Princeton University Arts and Transit Project Construction Work Could Begin as Early as Next Spring

Inside the Dinky waiting room. The space is slated to become a cafe. The ticket window would be where coffee is served.

Princeton University officials hope the school can begin construction on its $300 million arts and transit neighborhood by this coming spring, school officials said.

The Lewis Center for the Arts, the centerpiece of the project, would probably open in 2017, Princeton University architect Ron McCoy told the Princeton Borough and Princeton Township site plan review advisory board tonight.

Asked why the project would take so long, McCoy said the first phase will be moving the train tracks and station, the most controversial part of the plan.
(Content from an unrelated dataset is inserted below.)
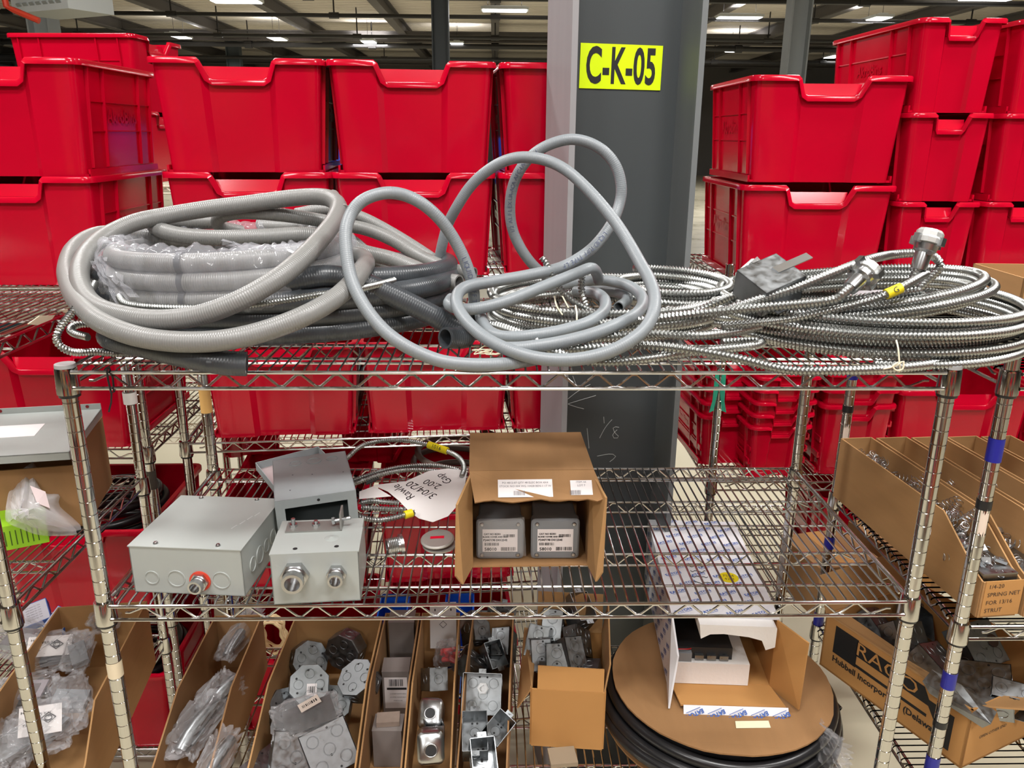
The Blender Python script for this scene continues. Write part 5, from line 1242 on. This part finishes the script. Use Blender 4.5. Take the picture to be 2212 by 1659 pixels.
# black hose spool -------------------------------------------------------------
SX, SY = .50, .325
sp_ = thing('hose_spool', 'cardboard spool wound with black hose, at the right of the bottom shelf', 'spool', (SX, SY, ZB))
def flange(z, r, seed):
    rnd = random.Random(seed); n_ = 48; up = []
    for j in range(n_):
        a = 2*math.pi*j/n_; rr = r*(1+rnd.uniform(-.006, .006)); up.append((rr*math.cos(a), rr*math.sin(a)))
    q = MB(); q.panel([(x, y, z+.003*math.sin(3*math.atan2(y, x))) for x, y in up], .004); return q
part('lower_flange', flange(.006, .275, 1), KRAFT2, sp_); part('upper_flange', flange(.098, .252, 2), KRAFT2, sp_)
part('core', MB().cyl((0, 0, .008), (0, 0, .096), .13, 24), KRAFT, sp_, 40)
n_ = 0
for lay, (rr, zz) in enumerate(((.262, .018), (.262, .044), (.250, .070), (.236, .018), (.238, .046), (.222, .074), (.270, .030), (.205, .030), (.205, .06))):
    P = np.array([(rr*math.cos(a)+.003*math.sin(3*a+lay), rr*math.sin(a), zz+.004*math.sin(2*a+lay)) for a in np.linspace(0, 2*math.pi, 90)]); link('hose_turn', hose_mesh('hose_turn', P, .0128, HOSE_BK, 12), sp_)
hose('black_hose_end', [Vector((SX+.245, SY+.06, ZB+.045)), pZ(1770, 1485, ZB+.055), pZ(1790, 1510, ZB+.05), pZ(1812, 1535, ZB+.04)], .011, HOSE_BK, 'cut end of black hose poking out right of the spool', 'hose', n=12)
bg_ = bag('loose_plastic_bag', 'loose clear plastic bag crumpled beside the spool', pZ(1762, 1620, ZB+.03)-Vector((0, 0, .03)), (.06, .16, .09), (0, 0, 20), 44, BAG, amp=.25)
# white printed carton on the spool ----------------------------------------------
EZ = ZB+.098+.008
A = pZ(1463, 1475, EZ); B = pZ(1640, 1470, EZ); We = .232; He = pY(1440, 1332, A.y).z-EZ; De = .47
A = Vector((.372, A.y, EZ))
ec = thing('white_carton', 'long white carton printed with blue EATON marks, foam block inside', 'carton', A, R(-4)); k = .004
def eprint(parent, o, ex, ey, w_, h_, sx, sy, size, flipx=1, seed=0):
    q = MB(); j = 0; y = sy/2
    while y < h_:
        x = sx/2+(sx/2 if j % 2 else 0)
        while x < w_-size:
            c = Vector(o)+Vector(ex)*x+Vector(ey)*y; e1 = (Vector(ex)*.9+Vector(ey)*.42).normalized(); e2_ = (Vector(ex)).cross(Vector(ey)).cross(e1).normalized()
            put_text(q, 'EATON', size, c, e1*flipx, e2_*flipx, lift=.0004, bold=.0004); rect(q, c-e2_*size*.55*flipx, e1, e2_, size*3.0, size*.10, .0004); x += sx
        y += sy; j += 1
    return part('printing', q, BLUEINK, parent)
pn_ = {}
for nm, a, b in (('bottom_panel', (0, 0, 0), (We, De, k)), ('left_panel', (-k, 0, 0), (0, De, He)), ('right_panel', (We, 0, 0), (We+k, De, He)), ('top_panel', (-k, 0, He), (We+k, De, He+k)), ('back_panel', (0, De-k, 0), (We, De, He))): pn_[nm] = part(nm, MB().bbox(a, b), WHITEB, ec)
for nm, a, b in (('left_panel', (.0005, 0, k), (.0012, De, He)), ('right_panel', (We-.0012, 0, k), (We-.0005, De, He)), ('bottom_panel', (0, 0, k), (We, De, k+.0008))): part('kraft_lining', MB().bbox(a, b), KRAFT3, pn_[nm])
eprint(pn_['top_panel'], (-k, 0, He+k), (1, 0, 0), (0, 1, 0), We, De, .058, .040, .013)
eprint(pn_['left_panel'], (-k-.0001, De, 0), (0, -1, 0), (0, 0, 1), De, He, .060, .034, .012)
lf = part('flap', MB().panel([(-.002, 0, He), (-.002, 0, 0), (-.010, -.085, -.002), (.008, -.050, He*.62)], k), WHITEB, ec, label='left front flap')
rf = part('flap', MB().panel([(We, 0, He), (We, 0, 0), (We+.045, -.075, 0), (We+.052, -.062, He*.92)], k), KRAFT3, ec, label='right front flap')
bf = part('flap', MB().panel([(.004, 0, .002), (We, 0, .002), (We+.016, -.075, .004), (.016, -.080, .004)], k), KRAFT3, ec, label='bottom front flap')
ff = part('flap', MB().panel([(.022, -.080, .005), (We+.020, -.077, .005), (We+.020, -.104, -.022), (.020, -.107, -.022)], k), WHITEB, ec, label='white folded lip printed in blue')
q = MB(); e1 = Vector((1, .015, 0)).normalized(); e2_ = Vector((0, .7, .7)).normalized()
for j in range(5):
    c = Vector((.045+.047*j, -.094, -.0065)); a1 = (e1*.92+e2_*.38).normalized(); nn = e1.cross(e2_); a2 = nn.cross(a1); put_text(q, 'EATON', .0125, c+Vector((0, -.0018, .0018)), a1*-1, a2*-1, lift=.0012, bold=.0005); rect(q, c+a2*.008+Vector((0, -.0018, .0018)), a1, a2, .034, .0012, .0012)
part('printing', q, BLUEINK, ff)
# handwriting and yellow sticker on top
ys_ = disc_mb(MB(), (We*.68, De*.36, He+k), (1, 0, 0), (0, 1, 0), .024, .0009, 24); yk = part('round_sticker', ys_, YTAPE, pn_['top_panel']); q = MB()
for r_, body in enumerate(('7534', '42H')): put_text(q, body, .014, (We*.68, De*.36+.007-.015*r_, He+k), (1, 0, 0), (0, 1, 0), lift=.0012)
part('sticker_writing', q, PENINK, yk)
q = MB(); rnd = random.Random(6)
for r_ in range(4):
    y0 = De*(.30+.055*r_); pts = [(We*(.30+.02*j), y0+rnd.uniform(-.006, .006), He+k+.0012) for j in range(9)]; q.tube(cr(pts, step=.004).tolist(), .0009, 4)
part('pen_writing', q, INK, pn_['top_panel'])
# foam and device in the carton
fm = thing('foam_block', 'lower white foam block in the white carton', 'foam', lw(ec, (.008, -.006, k+.0015)), R(-4)); part('block', MB().bbox((0, 0, 0), (.172, .28, .056)), FOAM, fm)
q = MB(); pts = [(.02, 0), (.185, 0), (.19, .004), (.19, .052), (.17, .060), (.16, .036), (.13, .028), (.075, .022), (.045, .024), (.025, .036)]
t2 = thing('foam_block', 'broken upper white foam block jutting from the white carton', 'foam', lw(ec, (.034, -.028, He-.062)), R(-4))
nf = len(pts); vs = []
for y in (0, .25):
    vs += [(x, y, .062-z) for x, z in pts]
part('block', MB().add(vs, [tuple(range(nf)), tuple(range(2*nf-1, nf-1, -1))]+[(i, i+nf, (i+1) % nf+nf, (i+1) % nf) for i in range(nf)]), FOAM, t2)
dv = thing('breaker_device', 'grey and black breaker device between the foam blocks', 'device', lw(ec, (.012, .005, .062)), R(-4))
part('housing', MB().bbox((0, .005, 0), (.13, .2, .030)), BLACKT, dv); part('terminal_block', MB().bbox((.0, -.008, .0), (.036, .05, .022)), CASTG, dv)
for j in range(3): part('terminal', MB().bbox((.044+.028*j, -.004, .002), (.064+.028*j, .02, .014)), GALV, dv)
part('red_lead', MB().tube(cr([(-.002, .0, .026), (.01, -.004, .030), (.03, .0, .028), (.045, .02, .02)], step=.004).tolist(), .0014, 6), mat('red_lead', srgb(170, 20, 24), .4), dv, 60)
solo('sticky_note', MB().panel([pZ(1588, 1558, ZB+.101), pZ(1660, 1557, ZB+.101), pZ(1665, 1572, ZB+.101), pZ(1590, 1573, ZB+.101)], .0008), mat('cream_note', srgb(232, 228, 196), .7), 'cream paper slip under the white carton lip', 'paper')
# things seen behind the bottom shelf
for px, lb in ((620, 'cream cord bundle hanging behind the wide bin'),):
    c = pY(590, 1370, .66); P = [c+Vector((.03*math.sin(a*1.0)+.004*math.cos(a*7), .02*math.cos(a*1.3), .05*math.cos(a))) for a in np.linspace(0, 44, 180)]
    hose('cream_cord_bundle', P, .0034, STRAW, lb, 'cord', n=6, step=.008)
for i, (px, z) in enumerate(((830, -.40), (985, -.38))):
    c = pY(px, 1345, .70); t = open_bin(c.x, .72, FLZ+.36, .09, .25, .20, BLUEP, 'blue bin behind the bottom shelf, %s of the two' % ('left', 'right')[i], card=False)
# teal/blue dust
# ================================================================ right unit
ZR = -.098+.0046
RZ5 = R(5.7); CWs = .080
def spring_mb(turns, r, h, wr=.0008, seed=0):
    rnd = random.Random(seed); N = 12; pts = []
    for i in range(int(turns*N)+1):
        a = 2*math.pi*i/N; t = i/(turns*N); pts.append((r*(1-.15*t)*math.cos(a), r*(1-.15*t)*math.sin(a), h*t))
    return MB().tube(pts, wr, 5)
SPR = [spring_mb(4, .010, .030, seed=1).mesh('spring_coil', ZINC, 60), spring_mb(3.2, .009, .020, seed=2).mesh('spring_coil', ZINC, 60), spring_mb(5, .0095, .042, seed=3).mesh('spring_coil', ZINC, 60)]
NUT = MB().bbox((-.011, -.006, 0), (.011, .006, .006)); NUT.cyl((0, 0, .006), (0, 0, .009), .005, 10); NUTM = NUT.mesh('channel_nut', ZINC)
fx0 = pZ(2105, 1330, ZR)
names = ('nearest', 'second', 'third', 'fourth', 'fifth')
rnd = random.Random(12)
for k in range(5):
    dx = .0925*k; xc = fx0.x+CWs/2+dx; yf = fx0.y+.003*k
    t = cardbin(xc, yf, CWs, .555, .160, ZR, '%s cardboard spring bin from the left on the right unit' % names[k], RZ5, hf=.078, cut=.14, group='cardboard spring bins on the right unit')
    M = parent_matrix(t)
    if k == 0:
        part('front_card', MB().bbox((-CWs/2+.004, -.0052, .004), (CWs/2+.004, -.0036, .080)), KRAFT3, t)
        q = MB()
        for r_, body in enumerate(('1/4-20', 'SPRING NET', 'FOR 13/16', 'STRUT')): put_text(q, body, .0125, M @ Vector((-CWs/2+.010, -.0054, .068-.0175*r_)), M.to_3x3() @ Vector((1, 0, .04)), (0, 0, 1), lift=.0006, align='LEFT')
        part('handwriting', q, PENINK, t, world=True)
    n_ = (70, 26, 26, 12, 8)[k]
    for j in range(n_):
        fy = rnd.uniform(.03, .50) if k == 0 else rnd.choice((rnd.uniform(.03, .14), rnd.uniform(.28, .42))); zz = .090+.050*rnd.random() if k == 0 else .07+.05*rnd.random()
        if fy < .12: zz *= .62
        p = M @ Vector((rnd.uniform(-.013, .013), fy, zz))
        s_ = tag(link('wire_spring', None, None), 'small coiled wire spring lying in the %s cardboard spring bin' % names[k], 'spring', 'wire springs in the %s bin' % names[k]) if False else None
        o = link('wire_spring', SPR[j % 3], None, p); tag(o, 'small coiled wire spring heaped in the %s cardboard spring bin' % names[k], 'spring', 'wire springs in the %s spring bin' % names[k])
        o.rotation_euler = (rnd.uniform(-1.5, 1.5), rnd.uniform(-1.5, 1.5), rnd.uniform(0, 6))
    for j in range((24, 10, 10, 0, 0)[k]):
        p = M @ Vector((rnd.uniform(-.028, .028), rnd.uniform(.03, .45), rnd.uniform(.075, .10)))
        o = link('channel_nut', NUTM, None, p); tag(o, 'small zinc channel nut among the springs of the %s bin' % names[k], 'nut', 'channel nuts in the %s spring bin' % names[k]); o.rotation_euler = (rnd.uniform(-1, 1), rnd.uniform(-1, 1), rnd.uniform(0, 6))
    part('filling', MB().bbox((-CWs/2+.004, .006, .0036), (CWs/2-.004, .545, .07+.020*(k == 0))), GALV, t)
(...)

Some residents oppose moving the station farther from the center of town and two lawsuits are pending regarding the issue.

More than 40 people attended the advisory board meeting at the township municipal building, most of them university consultants and employees. Steven Holl, the architect for the arts center, sat in the audience for most of the meeting.

Bill Wolfe, the chairman of the advisory board, raised concerns about the project, questioning whether the proposed transit center design is an appropriate gateway to the town and university.

Wolfe said the center should reflect a sense of civic pride and recommended a grand public plaza and spaces that create a link between the station and both the downtown and the center of the university.

“It should be simpler, grander, and more directly connected to the downtown,” Wolfe said.

Wolfe also said the proposed arts center should be located closer to McCarter Theatre. He said the distance between the two does not take advantage of any potential cross-over between McCarter and the arts center.

He suggested that University Place should run straight to the transit plaza, and expressed concerns that drivers would need to navigate too many things like a roundabout, turns and traffic light make it to the new train station. Wolfe suggested the train station be located half way between the existing location and the proposed location.

McCoy said the university has looked at every possible alternative over the last four years and no alternatives work. “It is where it is,” McCoy said.

The 1,000-square-foot proposed  train station would offer a seating area with wooden benches. Ticket machines would be located outside. A bike rack would accommodate up to 60 bikes, and the university plans to offer a bike rental program, offering up to 10 bikes. The new Wawa would be located in a separate building. University officials said station details in terms of the location of the ticket machines would be decided by NJ Transit.

The existing station would be converted into a cafe, but the interior and exterior design would remain the same, officials said. The south station would be converted into a restaurant.

Advisory board members debated whether to recommend that the Princeton Regional Planning Board approve the application or simply pass along the board’s comments. The university’s lawyer urged the board to recommend approval. After some debate, the board decided to recommend that the plan be approved, but with Wolfe’s comments and concerns included in the recommendation that will now be forwarded to the planning board.